● **YOUR TASK**
Images are not part of the copy; write out the rest of the data exactly as given.

● **DATA EXCERPT**

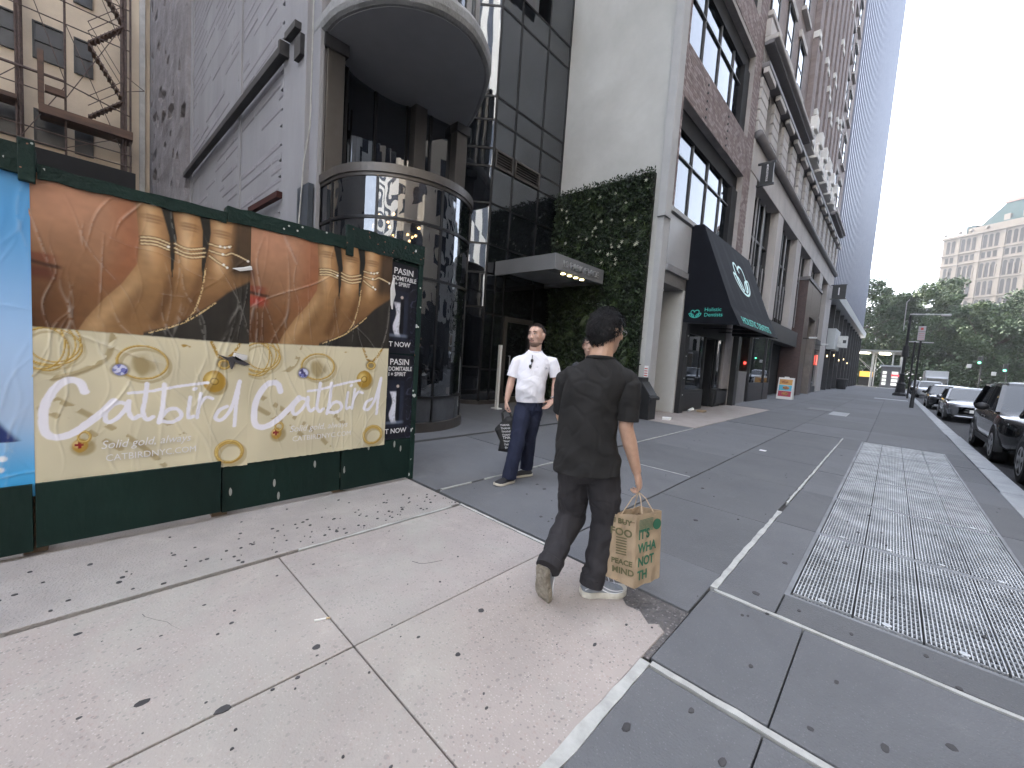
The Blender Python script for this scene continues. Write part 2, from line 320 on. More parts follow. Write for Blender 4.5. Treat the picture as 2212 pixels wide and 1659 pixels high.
def grate_mesh(lx, ly):
    mb = MB(); nb = 15
    for i in range(nb+1):
        x = .006+i*(lx-.012)/nb; mb.box(x-.003, x+.003, 0, ly, -.028, 0)
    nc = int(ly/.052)
    for j in range(nc+1):
        yv = .006+j*(ly-.012)/nc; mb.box(.004, lx-.004, yv-.0022, yv+.0022, -.018, -.004)
    for (cx_, cy_) in ((lx*.5, .035),): mb.cyl((cx_, cy_), .022, -.004, .003, 10)
    return mb.mesh('grate_panel')
for j, (a, b) in enumerate(zip(ys, ys[1:])):
    me = grate_mesh(.298, b-a-.07)
    for i in range(4): put('grate_panel', me, m_grate, gr, Matrix.Translation((xs[i]+.003, a+.035, random.uniform(-.003, .001))))
# vault covers and litter
vc = thing('vault_cover', 'dark square access cover flush in the pavement past the grating', 'cover', (-2.1, 21, 0)); bx('plate', m_iron, vc, -2.5, -1.7, 20.3, 21.7, -.02, .006)
vc = thing('vault_cover', 'shiny steel access cover beside the dark square one', 'cover', (-1.5, 20, 0)); bx('plate', m_kerb, vc, -1.62, -1.15, 18.7, 20.6, -.02, .006); bx('rim', m_white, vc, -1.14, -1.10, 18.7, 20.6, -.02, .005)
vc = thing('vault_cover', 'wide grey steel plate in the pavement before the lamp post', 'cover', (.2, 40, 0)); bx('plate', m_kerb, vc, -.9, .9, 39.4, 41, -.02, .005)
# ------------------------------------------------------------------ plywood hoarding
m_green = M('hoarding_green', (.0055,.022,.017), .6, spec=.25, col2=(.003,.013,.0105), scale=2.5, bump=.15, bscale=25, stretch=(1,1,.3), fleck=[(28,(.35,.36,.34),.975,.9)])
m_green2 = M('hoarding_cap_green', (.006,.024,.018), .65, spec=.25, col2=(.0035,.014,.011), scale=4, bump=.3, bscale=30, fleck=[(38,(.5,.51,.49),.965,.9),(70,(.3,.12,.08),.98,.9),(19,(.5,.51,.5),.975,.95)])
HX = -3.7
ho = thing('plywood_hoarding', 'dark green painted plywood hoarding pasted with adverts beside the pavement', 'hoarding', (HX, 1, 0))
pan = [-3.4, -2.3, -1.25, -.2, .735, 1.665, 2.44]
for a, b in zip(pan, pan[1:]):
    dz = random.uniform(0, .05)
    bx('panel', m_green, ho, HX-.02, HX+random.uniform(-.004, .004), a+.004, b-.004, .45, 2.26, bevel=.002)
    base0 = .03 if a < 1 else .0
    bx('skirting_board', m_green, ho, HX-.03, HX+.012+(.025 if a < -.1 else 0), a+.006, b-.006, base0+dz*.5, .448, bevel=.003)
for (a, b, z0, z1, t) in ((-3.4, -.17, 2.24, 2.40, .05), (-.165, .74, 2.235, 2.31, .035), (.745, 1.63, 2.25, 2.36, .035), (1.70, 2.46, 2.28, 2.465, .03)):
    mb = MB(); n = 12
    rings = []
    for i in range(n+1):
        yv = a+(b-a)*i/n; e = random.uniform(-.006, .006)
        rings.append([(HX-.09, yv, z0), (HX+t, yv, z0+random.uniform(-.008, .008)), (HX+t, yv, z1+e), (HX-.09, yv, z1+e)])
    mb.loft(rings).build('cap_board', m_green2, ho)
bx('post', m_green2, ho, HX+.003, HX+.045, 1.632, 1.698, 2.2, 2.47, bevel=.004)
bx('post', m_green2, ho, HX+.004, HX+.06, -.235, -.172, 2.2, 2.43, bevel=.004)
bx('end_panel', m_green, ho, -7.2, HX-.021, 2.42, 2.44, .0, 2.3)
bx('corner_post', m_green2, ho, HX+.002, HX+.02, 2.41, 2.462, .0, 2.28, bevel=.004)
for yv in (-.2, .735, 1.665): bx('stud', M('raw_timber', (.2,.14,.09), .8, var=.3), ho, HX-.13, HX-.03, yv-.05, yv+.05, 0, 2.2)

# ---- printed posters: the print is colour per vertex on wrinkled paper
def L_(r, g, b): return np.array([(r/255)**2.2, (g/255)**2.2, (b/255)**2.2])*.9
def sd_line(U, V, pts, asp):
    d = np.full(U.shape, 9.0)
    for (a, b) in zip(pts, pts[1:]):
        ax, ay, bx_, by = a[0], a[1]*asp, b[0], b[1]*asp
        px_, py_ = U-ax, V*asp-ay; ex, ey = bx_-ax, by-ay; t = np.clip((px_*ex+py_*ey)/(ex*ex+ey*ey+1e-9), 0, 1)
        d = np.minimum(d, np.hypot(px_-t*ex, py_-t*ey))
    return d
def curve(pts, k=8):
    out = []; P = [pts[0]]+list(pts)+[pts[-1]]
    for i in range(1, len(P)-2):
        p0, p1, p2, p3 = [np.array(q) for q in P[i-1:i+3]]
        for t in np.arange(0, 1, 1/k):
            out.append(tuple(.5*((2*p1)+(-p0+p2)*t+(2*p0-5*p1+4*p2-p3)*t*t+(-p0+3*p1-3*p2+p3)*t**3)))
    return out+[tuple(pts[-1])]
def sst(a, b, x): t = np.clip((x-a)/(b-a), 0, 1); return t*t*(3-2*t)
def mixc(C, col, m): return C*(1-m[..., None])+np.asarray(col)*m[..., None]
def vnoise(U, V, s, seed):
    r = np.random.default_rng(seed); n = 64; g = r.random((n, n)); x = U*s; y = V*s
    xi = np.floor(x).astype(int); yi = np.floor(y).astype(int); fx = x-xi; fy = y-yi; fx = fx*fx*(3-2*fx); fy = fy*fy*(3-2*fy)
    f = lambda i, j: g[i % n, j % n]
    return (f(xi, yi)*(1-fx)+f(xi+1, yi)*fx)*(1-fy)+(f(xi, yi+1)*(1-fx)+f(xi+1, yi+1)*fx)*fy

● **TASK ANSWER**
The Blender Python script for this scene continues. Write part 2, from line 320 on. More parts follow. Write for Blender 4.5. Treat the picture as 2212 pixels wide and 1659 pixels high.
def grate_mesh(lx, ly):
    mb = MB(); nb = 15
    for i in range(nb+1):
        x = .006+i*(lx-.012)/nb; mb.box(x-.003, x+.003, 0, ly, -.028, 0)
    nc = int(ly/.052)
    for j in range(nc+1):
        yv = .006+j*(ly-.012)/nc; mb.box(.004, lx-.004, yv-.0022, yv+.0022, -.018, -.004)
    for (cx_, cy_) in ((lx*.5, .035),): mb.cyl((cx_, cy_), .022, -.004, .003, 10)
    return mb.mesh('grate_panel')
for j, (a, b) in enumerate(zip(ys, ys[1:])):
    me = grate_mesh(.298, b-a-.07)
    for i in range(4): put('grate_panel', me, m_grate, gr, Matrix.Translation((xs[i]+.003, a+.035, random.uniform(-.003, .001))))
# vault covers and litter
vc = thing('vault_cover', 'dark square access cover flush in the pavement past the grating', 'cover', (-2.1, 21, 0)); bx('plate', m_iron, vc, -2.5, -1.7, 20.3, 21.7, -.02, .006)
vc = thing('vault_cover', 'shiny steel access cover beside the dark square one', 'cover', (-1.5, 20, 0)); bx('plate', m_kerb, vc, -1.62, -1.15, 18.7, 20.6, -.02, .006); bx('rim', m_white, vc, -1.14, -1.10, 18.7, 20.6, -.02, .005)
vc = thing('vault_cover', 'wide grey steel plate in the pavement before the lamp post', 'cover', (.2, 40, 0)); bx('plate', m_kerb, vc, -.9, .9, 39.4, 41, -.02, .005)
# ------------------------------------------------------------------ plywood hoarding
m_green = M('hoarding_green', (.0055,.022,.017), .6, spec=.25, col2=(.003,.013,.0105), scale=2.5, bump=.15, bscale=25, stretch=(1,1,.3), fleck=[(28,(.35,.36,.34),.975,.9)])
m_green2 = M('hoarding_cap_green', (.006,.024,.018), .65, spec=.25, col2=(.0035,.014,.011), scale=4, bump=.3, bscale=30, fleck=[(38,(.5,.51,.49),.965,.9),(70,(.3,.12,.08),.98,.9),(19,(.5,.51,.5),.975,.95)])
HX = -3.7
ho = thing('plywood_hoarding', 'dark green painted plywood hoarding pasted with adverts beside the pavement', 'hoarding', (HX, 1, 0))
pan = [-3.4, -2.3, -1.25, -.2, .735, 1.665, 2.44]
for a, b in zip(pan, pan[1:]):
    dz = random.uniform(0, .05)
    bx('panel', m_green, ho, HX-.02, HX+random.uniform(-.004, .004), a+.004, b-.004, .45, 2.26, bevel=.002)
    base0 = .03 if a < 1 else .0
    bx('skirting_board', m_green, ho, HX-.03, HX+.012+(.025 if a < -.1 else 0), a+.006, b-.006, base0+dz*.5, .448, bevel=.003)
for (a, b, z0, z1, t) in ((-3.4, -.17, 2.24, 2.40, .05), (-.165, .74, 2.235, 2.31, .035), (.745, 1.63, 2.25, 2.36, .035), (1.70, 2.46, 2.28, 2.465, .03)):
    mb = MB(); n = 12
    rings = []
    for i in range(n+1):
        yv = a+(b-a)*i/n; e = random.uniform(-.006, .006)
        rings.append([(HX-.09, yv, z0), (HX+t, yv, z0+random.uniform(-.008, .008)), (HX+t, yv, z1+e), (HX-.09, yv, z1+e)])
    mb.loft(rings).build('cap_board', m_green2, ho)
bx('post', m_green2, ho, HX+.003, HX+.045, 1.632, 1.698, 2.2, 2.47, bevel=.004)
bx('post', m_green2, ho, HX+.004, HX+.06, -.235, -.172, 2.2, 2.43, bevel=.004)
bx('end_panel', m_green, ho, -7.2, HX-.021, 2.42, 2.44, .0, 2.3)
bx('corner_post', m_green2, ho, HX+.002, HX+.02, 2.41, 2.462, .0, 2.28, bevel=.004)
for yv in (-.2, .735, 1.665): bx('stud', M('raw_timber', (.2,.14,.09), .8, var=.3), ho, HX-.13, HX-.03, yv-.05, yv+.05, 0, 2.2)

# ---- printed posters: the print is colour per vertex on wrinkled paper
def L_(r, g, b): return np.array([(r/255)**2.2, (g/255)**2.2, (b/255)**2.2])*.9
def sd_line(U, V, pts, asp):
    d = np.full(U.shape, 9.0)
    for (a, b) in zip(pts, pts[1:]):
        ax, ay, bx_, by = a[0], a[1]*asp, b[0], b[1]*asp
        px_, py_ = U-ax, V*asp-ay; ex, ey = bx_-ax, by-ay; t = np.clip((px_*ex+py_*ey)/(ex*ex+ey*ey+1e-9), 0, 1)
        d = np.minimum(d, np.hypot(px_-t*ex, py_-t*ey))
    return d
def curve(pts, k=8):
    out = []; P = [pts[0]]+list(pts)+[pts[-1]]
    for i in range(1, len(P)-2):
        p0, p1, p2, p3 = [np.array(q) for q in P[i-1:i+3]]
        for t in np.arange(0, 1, 1/k):
            out.append(tuple(.5*((2*p1)+(-p0+p2)*t+(2*p0-5*p1+4*p2-p3)*t*t+(-p0+3*p1-3*p2+p3)*t**3)))
    return out+[tuple(pts[-1])]
def sst(a, b, x): t = np.clip((x-a)/(b-a), 0, 1); return t*t*(3-2*t)
def mixc(C, col, m): return C*(1-m[..., None])+np.asarray(col)*m[..., None]
def vnoise(U, V, s, seed):
    r = np.random.default_rng(seed); n = 64; g = r.random((n, n)); x = U*s; y = V*s
    xi = np.floor(x).astype(int); yi = np.floor(y).astype(int); fx = x-xi; fy = y-yi; fx = fx*fx*(3-2*fx); fy = fy*fy*(3-2*fy)
    f = lambda i, j: g[i % n, j % n]
    return (f(xi, yi)*(1-fx)+f(xi+1, yi)*fx)*(1-fy)+(f(xi, yi+1)*(1-fx)+f(xi+1, yi+1)*fx)*fy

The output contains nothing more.